## AIM
Take the lines from the one bearing "Write the bpy" to the one bearing "C = S.collection", inclusive, and reproduce them exactly; include no other line.

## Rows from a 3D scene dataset
::::::::

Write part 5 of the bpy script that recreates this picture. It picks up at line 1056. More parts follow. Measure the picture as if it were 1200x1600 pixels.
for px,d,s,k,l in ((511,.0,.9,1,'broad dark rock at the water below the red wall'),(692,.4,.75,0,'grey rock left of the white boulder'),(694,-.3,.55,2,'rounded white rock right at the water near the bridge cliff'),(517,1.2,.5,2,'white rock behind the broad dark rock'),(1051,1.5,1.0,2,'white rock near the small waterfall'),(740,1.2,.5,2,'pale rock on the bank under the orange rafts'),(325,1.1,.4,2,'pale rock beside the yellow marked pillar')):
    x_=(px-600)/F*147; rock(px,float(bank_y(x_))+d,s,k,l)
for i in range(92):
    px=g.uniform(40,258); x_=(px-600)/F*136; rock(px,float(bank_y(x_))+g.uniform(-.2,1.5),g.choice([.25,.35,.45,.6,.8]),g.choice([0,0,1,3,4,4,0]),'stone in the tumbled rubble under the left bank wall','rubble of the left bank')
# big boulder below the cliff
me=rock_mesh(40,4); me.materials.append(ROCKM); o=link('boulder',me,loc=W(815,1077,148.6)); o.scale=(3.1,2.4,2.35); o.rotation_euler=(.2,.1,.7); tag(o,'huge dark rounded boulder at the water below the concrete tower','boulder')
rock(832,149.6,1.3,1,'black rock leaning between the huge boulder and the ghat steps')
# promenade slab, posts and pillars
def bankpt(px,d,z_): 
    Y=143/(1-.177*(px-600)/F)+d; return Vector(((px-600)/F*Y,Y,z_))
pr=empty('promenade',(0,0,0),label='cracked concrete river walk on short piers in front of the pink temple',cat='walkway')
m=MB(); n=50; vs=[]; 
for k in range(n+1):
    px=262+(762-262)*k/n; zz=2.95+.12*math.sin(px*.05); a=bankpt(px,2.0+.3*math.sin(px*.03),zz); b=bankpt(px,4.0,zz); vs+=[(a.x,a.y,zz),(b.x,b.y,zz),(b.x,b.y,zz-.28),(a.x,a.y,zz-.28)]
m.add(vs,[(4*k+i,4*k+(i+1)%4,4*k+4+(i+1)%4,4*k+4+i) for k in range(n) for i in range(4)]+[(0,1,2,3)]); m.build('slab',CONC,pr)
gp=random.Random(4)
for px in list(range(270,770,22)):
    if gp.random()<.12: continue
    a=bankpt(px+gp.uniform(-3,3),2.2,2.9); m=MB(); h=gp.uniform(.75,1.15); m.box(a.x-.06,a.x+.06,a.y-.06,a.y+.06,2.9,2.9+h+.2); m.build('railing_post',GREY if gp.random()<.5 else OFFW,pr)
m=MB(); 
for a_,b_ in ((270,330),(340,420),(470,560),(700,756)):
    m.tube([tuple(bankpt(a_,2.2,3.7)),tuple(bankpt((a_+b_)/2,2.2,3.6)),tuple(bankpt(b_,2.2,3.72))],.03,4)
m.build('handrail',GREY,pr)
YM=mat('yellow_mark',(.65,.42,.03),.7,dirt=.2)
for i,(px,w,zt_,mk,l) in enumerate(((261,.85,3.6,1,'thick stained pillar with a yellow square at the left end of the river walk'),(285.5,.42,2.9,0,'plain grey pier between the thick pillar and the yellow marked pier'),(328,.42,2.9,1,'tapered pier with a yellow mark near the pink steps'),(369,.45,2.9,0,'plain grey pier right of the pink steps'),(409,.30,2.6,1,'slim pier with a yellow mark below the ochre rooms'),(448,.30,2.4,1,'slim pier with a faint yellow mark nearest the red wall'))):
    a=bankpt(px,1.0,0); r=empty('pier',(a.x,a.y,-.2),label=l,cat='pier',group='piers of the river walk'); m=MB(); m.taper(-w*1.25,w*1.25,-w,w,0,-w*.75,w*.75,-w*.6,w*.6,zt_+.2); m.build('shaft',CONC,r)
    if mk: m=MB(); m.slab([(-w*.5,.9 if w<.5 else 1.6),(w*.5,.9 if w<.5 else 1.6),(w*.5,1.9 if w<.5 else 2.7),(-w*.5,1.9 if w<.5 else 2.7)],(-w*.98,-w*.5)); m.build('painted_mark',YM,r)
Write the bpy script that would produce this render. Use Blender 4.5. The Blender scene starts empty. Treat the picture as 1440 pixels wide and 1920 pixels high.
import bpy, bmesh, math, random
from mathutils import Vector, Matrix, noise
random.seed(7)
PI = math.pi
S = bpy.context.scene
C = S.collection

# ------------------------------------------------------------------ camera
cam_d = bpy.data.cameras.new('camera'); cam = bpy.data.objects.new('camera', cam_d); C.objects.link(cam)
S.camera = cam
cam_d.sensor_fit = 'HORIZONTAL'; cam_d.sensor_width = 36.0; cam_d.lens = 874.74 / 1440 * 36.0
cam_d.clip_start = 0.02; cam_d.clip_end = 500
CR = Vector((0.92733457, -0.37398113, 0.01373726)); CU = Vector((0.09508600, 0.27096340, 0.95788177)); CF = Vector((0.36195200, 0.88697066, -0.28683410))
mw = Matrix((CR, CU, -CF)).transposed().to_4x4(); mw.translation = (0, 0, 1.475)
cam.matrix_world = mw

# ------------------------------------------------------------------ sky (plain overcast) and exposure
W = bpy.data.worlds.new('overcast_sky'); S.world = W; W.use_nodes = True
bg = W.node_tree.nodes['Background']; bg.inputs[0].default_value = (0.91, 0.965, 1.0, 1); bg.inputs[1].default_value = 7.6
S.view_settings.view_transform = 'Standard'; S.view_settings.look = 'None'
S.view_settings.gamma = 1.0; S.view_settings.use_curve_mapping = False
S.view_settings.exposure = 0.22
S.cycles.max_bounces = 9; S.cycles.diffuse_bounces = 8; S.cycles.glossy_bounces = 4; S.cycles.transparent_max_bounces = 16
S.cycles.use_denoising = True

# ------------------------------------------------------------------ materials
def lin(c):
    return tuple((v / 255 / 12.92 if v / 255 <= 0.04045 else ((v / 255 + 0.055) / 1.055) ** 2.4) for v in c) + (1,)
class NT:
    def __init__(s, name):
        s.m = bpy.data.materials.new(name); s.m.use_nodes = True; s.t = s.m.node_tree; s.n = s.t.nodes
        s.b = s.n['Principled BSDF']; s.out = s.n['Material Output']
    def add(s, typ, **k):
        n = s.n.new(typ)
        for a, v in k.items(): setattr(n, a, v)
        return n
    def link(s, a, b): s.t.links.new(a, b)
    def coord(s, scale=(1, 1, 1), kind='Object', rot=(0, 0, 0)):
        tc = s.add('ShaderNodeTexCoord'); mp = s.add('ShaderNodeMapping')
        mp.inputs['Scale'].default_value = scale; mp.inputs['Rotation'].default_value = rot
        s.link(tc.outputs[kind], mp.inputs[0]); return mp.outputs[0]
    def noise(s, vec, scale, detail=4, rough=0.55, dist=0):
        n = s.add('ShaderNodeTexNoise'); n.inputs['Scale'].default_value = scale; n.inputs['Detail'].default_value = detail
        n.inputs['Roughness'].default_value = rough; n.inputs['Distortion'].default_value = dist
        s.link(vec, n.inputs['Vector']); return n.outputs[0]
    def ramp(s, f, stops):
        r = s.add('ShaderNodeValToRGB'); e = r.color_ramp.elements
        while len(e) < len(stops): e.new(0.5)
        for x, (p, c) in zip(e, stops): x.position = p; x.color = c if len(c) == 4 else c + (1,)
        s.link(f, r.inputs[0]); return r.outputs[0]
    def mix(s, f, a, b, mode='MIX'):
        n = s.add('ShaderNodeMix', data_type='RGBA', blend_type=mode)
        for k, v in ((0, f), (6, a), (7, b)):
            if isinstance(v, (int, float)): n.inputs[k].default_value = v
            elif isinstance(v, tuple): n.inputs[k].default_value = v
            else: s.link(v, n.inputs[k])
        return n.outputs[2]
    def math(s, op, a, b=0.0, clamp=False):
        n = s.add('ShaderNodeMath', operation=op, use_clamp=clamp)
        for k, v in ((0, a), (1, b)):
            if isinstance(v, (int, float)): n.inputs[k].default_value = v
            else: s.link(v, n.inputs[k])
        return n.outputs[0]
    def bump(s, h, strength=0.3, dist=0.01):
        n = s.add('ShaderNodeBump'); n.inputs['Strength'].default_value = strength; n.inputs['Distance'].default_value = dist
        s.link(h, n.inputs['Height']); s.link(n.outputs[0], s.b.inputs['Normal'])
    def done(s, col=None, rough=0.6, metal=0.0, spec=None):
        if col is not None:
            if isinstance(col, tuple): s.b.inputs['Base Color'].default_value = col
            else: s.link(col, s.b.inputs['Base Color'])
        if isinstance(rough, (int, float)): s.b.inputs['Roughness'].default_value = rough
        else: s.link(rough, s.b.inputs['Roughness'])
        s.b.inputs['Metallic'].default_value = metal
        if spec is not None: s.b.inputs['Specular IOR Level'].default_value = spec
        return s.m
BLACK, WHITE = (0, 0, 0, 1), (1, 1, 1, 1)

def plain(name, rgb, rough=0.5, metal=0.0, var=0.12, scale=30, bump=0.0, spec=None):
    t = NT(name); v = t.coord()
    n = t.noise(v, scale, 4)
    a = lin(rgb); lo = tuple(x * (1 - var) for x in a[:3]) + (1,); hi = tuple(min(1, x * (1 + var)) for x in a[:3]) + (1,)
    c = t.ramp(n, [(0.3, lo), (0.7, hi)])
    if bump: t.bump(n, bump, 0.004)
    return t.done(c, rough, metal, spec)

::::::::

## ANSWER
Write the bpy script that would produce this render. Use Blender 4.5. The Blender scene starts empty. Treat the picture as 1440 pixels wide and 1920 pixels high.
import bpy, bmesh, math, random
from mathutils import Vector, Matrix, noise
random.seed(7)
PI = math.pi
S = bpy.context.scene
C = S.collection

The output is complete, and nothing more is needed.